* **Your task**: Take every line from the first down to the line with "for i, y in" and set it down exactly, without the pictures.

* **Data**:
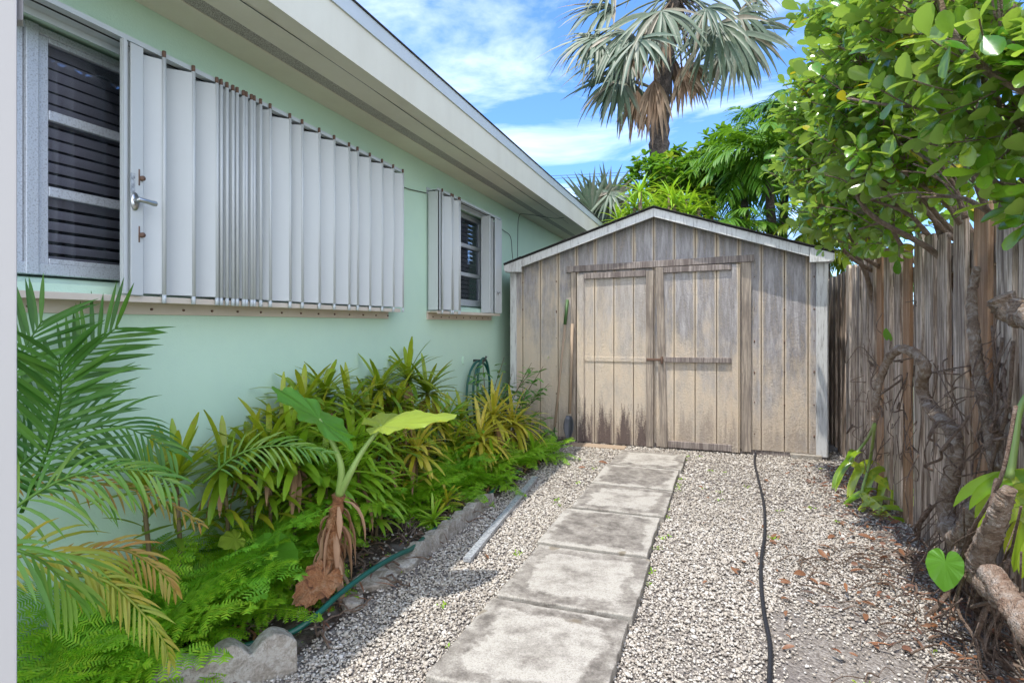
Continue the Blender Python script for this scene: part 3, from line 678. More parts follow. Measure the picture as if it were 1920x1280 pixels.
slabstone(G(742, 1068), .15, .24, .05, -.5, 'broad tilted concrete piece with smooth face above the hose', .3)
slabstone(G(300, 1275), .14, .2, .05, .2, 'pale rough stone at the foot of the ferns, cut by the photo edge', .1)
lab = ['edging block nearest the broken pieces in the half buried row', 'second half buried edging block of the row', 'middle half buried edging block of the row', 'half buried edging block behind the little strap plant', 'half buried edging block next to last of the row', 'last edging block of the row under the yellow plant']
yy = [2.62, 2.80, 2.98, 3.16, 3.34, 3.52]
for i, y in enumerate(yy): edger((-1.535+.012*i*0, y), lab[i], .17, R.uniform(-.12, .05), .62, .075, R.uniform(-.25, -.1))

# metal bar on the gravel
a = G(875, 1058); c = G(1004, 900); d_ = (c-a).normalized(); s_ = d_.cross(V((0,0,1)))*.021
b = MB(); b.prism([a+s_+V((0,0,.012)), a-s_+V((0,0,.012)), c-s_+V((0,0,.012)), c+s_+V((0,0,.012))], (0,0,.022))
tag(b.build('metal_bar', 'galvanised', smooth=False, bevel=.002), 'long flat galvanised metal bar lying on the gravel', 'metal bar')
# cable and hoses
pts = [G(x, y, .018) for x, y in ((1444, 1330), (1443, 1280), (1444, 1210), (1433, 1150), (1427, 1090), (1428, 1045), (1434, 1000), (1433, 950), (1426, 915), (1419, 885), (1415, 866))]+[V((.36, 6.05, .02))]
tag(MB().tube(smoothpts(pts, 8), .0095, 8).build('power_cable', 'black_rubber'), 'black cable running over the gravel from under the shed', 'cable')
pts = [G(x, y, .04) for x, y in ((250, 1232), (320, 1228), (400, 1222), (480, 1205), (545, 1185))]+[G(590, 1155, .07), G(640, 1110, .10), G(700, 1066, .10), G(745, 1040, .09), G(775, 1026, .07), G(805, 1000, .05), G(850, 968, .04), G(900, 938, .04), G(945, 905, .04), G(975, 880, .04)]
tag(MB().tube(smoothpts(pts, 8), .0125, 10).build('garden_hose', 'hose_green'), 'teal green garden hose snaking along the bed edge', 'hose')
hc = thing('coiled_hose', 'dark green hose coiled and hung on the house wall near the shed', 'hose', (-2.2, 5.0, 1.))
b = MB()
for k, (dx, ry, rz2) in enumerate(((0, .30, .40), (.03, .21, .37), (.05, .15, .41))):
    cy = PX(905, 700, -2.22).y; cz = .48+k*.01
    b.tube([V((-2.26+dx+.01*math.sin(a*2), cy+ry*math.cos(a), cz+rz2*math.sin(a))) for a in np.linspace(0, 2*math.pi, 40)], .012, 8, False)
b.build('coil', 'hose_green', hc); MB().tube([(-2.32, cy, .885), (-2.2, cy, .885), (-2.18, cy, .93)], .012, 8).build('bracket', 'wire_dark', hc)
bb = MB(); c = PX(868, 672, W); bb.box(W, W+.012, c.y-.02, c.y+.02, c.z-.05, c.z+.02); bb.build('tap_plate', 'mint_stucco', hs, smooth=False, bevel=.003)

# ================================================================ PLANTS IN THE BED
def rosette(loc, stem, nl, L, w, mat, rg, droop=.9, zmin=.05, zmax=.95, dead=0, name='strap_leaf_plant', label='', group=None, lean=(0,0)):
    o = thing(name, label, 'plant', loc, group); p0 = V(loc); top = p0+V((lean[0], lean[1], stem))
    if stem > .06: MB().tube(smoothpts([p0, p0.lerp(top, .5)+V((.012, .01, 0)), top], 4), .009, 6).build('stem', 'stem_brown', o)
    mb = MB()
    if stem > .22:
        for i in range(int(nl*.7)):
            a = i*2.4; q_ = p0.lerp(top, rg.uniform(.45, .9)); blade(mb, q_, V((math.cos(a), math.sin(a), rg.uniform(.1, 1.1))), L*rg.uniform(.7, 1.), w*rg.uniform(.8, 1.1), droop*rg.uniform(.7, 1.5), .2, 6, [.45, .8, 1., 1., .85, .55, .08])
    nl = int(nl*1.8); w *= .95; L *= 1.12
    for i in range(nl):
        f = i/max(1, nl-1); z = zmin+(zmax-zmin)*(1-f)+rg.uniform(-.12, .12); a = i*2.4+rg.uniform(-.3, .3); r = math.sqrt(max(.03, 1-min(.98, z*z)))
        blade(mb, top+V((0, 0, .03*(1-f))), V((math.cos(a)*r, math.sin(a)*r, z)), L*rg.uniform(.75, 1.12), w*rg.uniform(.8, 1.15), droop*rg.uniform(.5, 1.3), .22, 6, [.45, .8, 1., 1., .97, .8, .22])
    mb.build('leaves', mat, o)
    if dead:
        mb = MB()
        for i in range(dead):
            a = rg.uniform(0, 6.28); blade(mb, top+V((0, 0, -.03)), V((math.cos(a), math.sin(a), rg.uniform(-.3, .2))), L*rg.uniform(.6, 1.), w*.8, 3.2, .5, 6)
        mb.build('dead_leaves', 'dead_leaf', o)
    return o
rp = random.Random(21)
def ros_px(px, py, x, L, w, mat, label, nl=26, dead=6, droop=.9, zmin=.0, group='strap leaf plants in the bed'):
    q = PX(px, py, x); q.x = max(q.x, W+.05)
    z0 = .0; lean = (rp.uniform(-.03, .03), rp.uniform(-.05, .05))
    rosette((q.x-lean[0], q.y-lean[1], z0), max(.04, q.z), nl, L, w, mat, rp, droop, zmin, .95, dead, label=label, group=group, lean=lean)
Gs = 'strap_leaf'; Gb = 'strap_leaf_bright'; Gy = 'strap_leaf_yellow'
ros_px(330, 905, -2.12, .23, .034, Gs, 'upright dark strap leaf plant by the wall between the palm and the tall rosettes', 16, 0, .25, .25)
ros_px(268, 925, -2.14, .20, .03, Gs, 'small strap leaf plant half hidden behind the drooping palm leaflets', 12, 0, .4, .1)
ros_px(470, 865, -2.12, .24, .034, Gs, 'low spreading strap plant against the wall left of the elephant ear', 20, 3)
ros_px(528, 815, -2.14, .25, .034, Gs, 'tall narrow strap plant with long leaves over the wall, leftmost of the high clump', 24, 6)
ros_px(570, 765, -2.14, .26, .034, Gs, 'high strap rosette just behind the lobed elephant ear leaf', 24, 6)
ros_px(610, 745, -2.18, .24, .032, Gs, 'topmost strap rosette above the elephant ear stalk', 24, 4)
ros_px(655, 775, -2.10, .24, .034, Gs, 'strap rosette filling the gap between both elephant ear leaves', 22, 9)
ros_px(712, 735, -2.14, .26, .034, Gs, 'strap rosette rising behind the yellow elephant ear leaf, left one', 26, 8)
ros_px(765, 715, -2.14, .28, .034, Gs, 'highest strap rosette of the clump behind the yellow leaf', 26, 8)
ros_px(800, 740, -2.08, .27, .034, Gs, 'wide strap rosette right of the highest one, golden midribs', 26, 10)
ros_px(745, 765, -2.02, .22, .032, Gs, 'strap rosette with dry brown skirt under the yellow elephant ear leaf', 20, 16, 1.1)
ros_px(840, 790, -2.06, .25, .032, Gb, 'light green strap rosette below the coiled hose', 24, 5)
ros_px(560, 870, -1.98, .27, .036, Gb, 'bright strap rosette at mid height left of the elephant ear trunk', 24, 5)
ros_px(610, 905, -1.92, .27, .036, Gb, 'bright strap plant behind the elephant ear trunk top', 24, 0, .8)
ros_px(668, 895, -1.90, .28, .036, Gb, 'broad bright strap plant right of the elephant ear trunk', 28, 4, .9)
ros_px(700, 935, -1.84, .22, .034, Gb, 'low bright strap plant over the bare roots', 20, 5, 1.2)
ros_px(925, 785, -1.86, .34, .034, Gy, 'large golden yellow strap clump in the sun near the shed, upper crown', 34, 8, .9)
ros_px(962, 800, -1.78, .34, .032, Gy, 'golden strap clump leaning toward the shed with brown tips', 32, 14, 1.3)
ros_px(900, 830, -1.80, .32, .032, Gy, 'yellow strap clump with a drooping dry fringe over the ferns', 30, 18, 1.4)
ros_px(925, 880, -1.66, .24, .034, Gb, 'green strap plant low in front of the golden clump', 20, 4, .9)
ros_px(940, 912, -1.56, .18, .028, Gb, 'small strap plant touching the far end of the metal bar', 16, 4, 1.1)
ros_px(1000, 850, -1.55, .22, .026, Gb, 'thin strap plant spilling over the gravel near the shovel', 18, 6, 1.5)
ros_px(812, 980, -1.62, .13, .022, Gb, 'tiny bright green strap plant by the edging row', 13, 0, .7, .15)
ros_px(838, 945, -1.64, .12, .02, Gy, 'tiny yellowing strap plant just behind the tiniest green one', 10, 0, .8, .1)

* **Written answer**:
Continue the Blender Python script for this scene: part 3, from line 678. More parts follow. Measure the picture as if it were 1920x1280 pixels.
slabstone(G(742, 1068), .15, .24, .05, -.5, 'broad tilted concrete piece with smooth face above the hose', .3)
slabstone(G(300, 1275), .14, .2, .05, .2, 'pale rough stone at the foot of the ferns, cut by the photo edge', .1)
lab = ['edging block nearest the broken pieces in the half buried row', 'second half buried edging block of the row', 'middle half buried edging block of the row', 'half buried edging block behind the little strap plant', 'half buried edging block next to last of the row', 'last edging block of the row under the yellow plant']
yy = [2.62, 2.80, 2.98, 3.16, 3.34, 3.52]
for i, y in enumerate(yy): edger((-1.535+.012*i*0, y), lab[i], .17, R.uniform(-.12, .05), .62, .075, R.uniform(-.25, -.1))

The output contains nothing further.